THANK YOU FOR THIS POST!
ROGER SHERMAN(1721‑1793)should be a name familiar to every American. As familiar as Washington, Madison, Jefferson and Adams. He is the only man to have signed all 4 documents surrounding the formation of the United States of America: The Continental Association of 1772, The Declaration of Independence, The Articles of Confederation and The United States Constitution. He was a Judge of the Superior Court in New Haven, Connecticut, serving that office with distinction from 1766 until 1788. He served as Treasurer of Yale University from 1765 to 1776. He was renouned for his high intelligence and unswerving honesty and was described by John Adams “as honest as an angel and as
firm in the cause of American independence as Mount Atlas.” He served in the U.S.Senate from 1791 until his death in 1793.

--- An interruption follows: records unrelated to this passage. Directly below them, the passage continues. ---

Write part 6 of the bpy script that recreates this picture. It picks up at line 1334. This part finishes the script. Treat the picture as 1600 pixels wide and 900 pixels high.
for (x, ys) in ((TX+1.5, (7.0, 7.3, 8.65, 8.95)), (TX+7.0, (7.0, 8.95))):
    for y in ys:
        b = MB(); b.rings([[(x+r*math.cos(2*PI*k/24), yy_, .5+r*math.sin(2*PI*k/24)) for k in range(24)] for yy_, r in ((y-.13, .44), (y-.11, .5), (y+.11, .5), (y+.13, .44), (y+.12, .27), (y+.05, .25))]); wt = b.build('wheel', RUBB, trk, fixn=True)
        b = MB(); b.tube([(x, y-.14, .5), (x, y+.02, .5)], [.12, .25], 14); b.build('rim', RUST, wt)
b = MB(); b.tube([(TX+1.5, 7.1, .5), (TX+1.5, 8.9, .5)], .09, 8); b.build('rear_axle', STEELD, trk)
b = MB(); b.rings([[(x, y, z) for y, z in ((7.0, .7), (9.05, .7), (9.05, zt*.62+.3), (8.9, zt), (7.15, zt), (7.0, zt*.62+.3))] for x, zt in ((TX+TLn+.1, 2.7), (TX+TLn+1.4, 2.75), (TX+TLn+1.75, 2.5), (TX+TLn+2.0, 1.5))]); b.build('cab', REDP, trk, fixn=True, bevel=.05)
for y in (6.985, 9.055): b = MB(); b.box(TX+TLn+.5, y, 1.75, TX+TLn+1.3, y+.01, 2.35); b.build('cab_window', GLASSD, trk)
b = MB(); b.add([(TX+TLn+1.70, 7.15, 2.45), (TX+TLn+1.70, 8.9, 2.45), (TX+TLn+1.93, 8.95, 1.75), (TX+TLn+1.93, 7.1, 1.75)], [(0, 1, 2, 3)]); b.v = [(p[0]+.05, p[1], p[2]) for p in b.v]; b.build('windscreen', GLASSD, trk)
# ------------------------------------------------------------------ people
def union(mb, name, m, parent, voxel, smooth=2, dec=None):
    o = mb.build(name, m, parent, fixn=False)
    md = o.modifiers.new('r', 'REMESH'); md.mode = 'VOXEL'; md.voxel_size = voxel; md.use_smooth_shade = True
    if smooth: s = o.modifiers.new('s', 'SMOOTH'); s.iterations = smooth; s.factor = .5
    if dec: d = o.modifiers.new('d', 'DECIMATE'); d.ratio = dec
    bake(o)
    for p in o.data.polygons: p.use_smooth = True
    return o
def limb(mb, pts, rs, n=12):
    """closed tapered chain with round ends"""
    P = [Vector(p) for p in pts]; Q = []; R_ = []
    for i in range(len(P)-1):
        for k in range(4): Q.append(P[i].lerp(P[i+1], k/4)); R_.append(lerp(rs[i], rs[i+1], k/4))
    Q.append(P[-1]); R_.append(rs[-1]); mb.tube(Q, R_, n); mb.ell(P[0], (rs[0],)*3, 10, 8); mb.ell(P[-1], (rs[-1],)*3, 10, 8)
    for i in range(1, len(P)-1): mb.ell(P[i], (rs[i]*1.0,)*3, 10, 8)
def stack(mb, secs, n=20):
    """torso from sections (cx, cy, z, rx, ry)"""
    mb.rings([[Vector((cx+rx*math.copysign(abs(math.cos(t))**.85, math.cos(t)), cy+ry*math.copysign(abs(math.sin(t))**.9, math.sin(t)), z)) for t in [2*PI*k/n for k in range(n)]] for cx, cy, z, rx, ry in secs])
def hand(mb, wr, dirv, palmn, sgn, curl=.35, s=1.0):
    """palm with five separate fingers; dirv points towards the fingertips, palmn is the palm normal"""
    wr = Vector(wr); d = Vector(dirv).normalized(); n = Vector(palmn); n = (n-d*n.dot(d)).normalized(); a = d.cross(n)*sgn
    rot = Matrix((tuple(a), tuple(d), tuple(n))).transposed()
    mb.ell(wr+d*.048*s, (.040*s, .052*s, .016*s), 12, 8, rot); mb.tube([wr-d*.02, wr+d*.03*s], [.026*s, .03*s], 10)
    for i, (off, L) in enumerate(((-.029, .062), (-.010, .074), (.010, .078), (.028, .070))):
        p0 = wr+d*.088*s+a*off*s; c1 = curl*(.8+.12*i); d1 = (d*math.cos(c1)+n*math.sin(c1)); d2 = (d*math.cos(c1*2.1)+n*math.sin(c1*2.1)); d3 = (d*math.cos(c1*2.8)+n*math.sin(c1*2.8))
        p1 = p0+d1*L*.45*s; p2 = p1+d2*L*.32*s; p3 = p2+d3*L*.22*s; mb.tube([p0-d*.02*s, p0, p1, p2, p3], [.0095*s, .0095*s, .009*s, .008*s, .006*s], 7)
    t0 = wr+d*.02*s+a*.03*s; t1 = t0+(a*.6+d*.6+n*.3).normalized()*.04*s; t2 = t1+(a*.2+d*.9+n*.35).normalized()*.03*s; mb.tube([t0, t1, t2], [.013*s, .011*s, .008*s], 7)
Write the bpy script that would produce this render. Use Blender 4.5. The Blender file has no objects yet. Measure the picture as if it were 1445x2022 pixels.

Why is Roger Sherman*s name unfamiliar? HE WAS AN ENEMY OF PAPER MONEY!! In 1751, Roger Sherman and his brother William sued James Battle for paying a debt to their shop in New Milford, Connecticut, in depreciating paper currency. Over a period of 15 months, Battle had charged “divers wares and merchandizes” amounting to 129 pounds of what
Sherman assumed were pounds of Connecticut “Old Tenor”, a stable currency whose value were well‑preserved by taxation taking it out of circulation. But Battle assumed the debt was denominated in pounds of ever‑depreciating Rhode Island currency, tendered in same, and the Shermans took a beating in the payment and sued for recovery of loss by depreciation. The Shermans lost when Battle argued that he was merely following the accepted custom of the day. In 1752, Sherman wrote his book “A Caveat Against Injustice or An Inquiry into the Evils of a Fluctuating Medium of Exchange” indicting UNBACKED PAPER MONEY.
It was this experience that Sherman brought to the Constitutional Convention and prompted him to rise on August 28,1787 and propose new, more restrictive wording to Article 1,Section 10. The standing version under consideration was worded this way: “No state shall coin money; nor grant letters of marque and reprisal; nor enter into any Treaty, alliance, or confederation; nor grant any title of Nobility.” (From Madison’s Notes of the Convention) “Judge Sherman and Mr. Wilson moved to insert the words *coin money* the words *nor emit bills of credit, nor make any thing but gold and silver coin a tender in payment of debts* making these prohibitions absolute, instead of making the measures allowable with the consent of the Legislature of the U.S. Mr. Sherman thought this a FAVORABLE CRISIS FOR CRUSHING PAPER MONEY. If the consent of the Legislature could authorize emissions of it, the friends of paper money would make every exertion to get into the Legislature in order to license it.” Mr. Sherman*s and Mr. Wilson*s motion was quickly agreed to and became the supreme law of the land.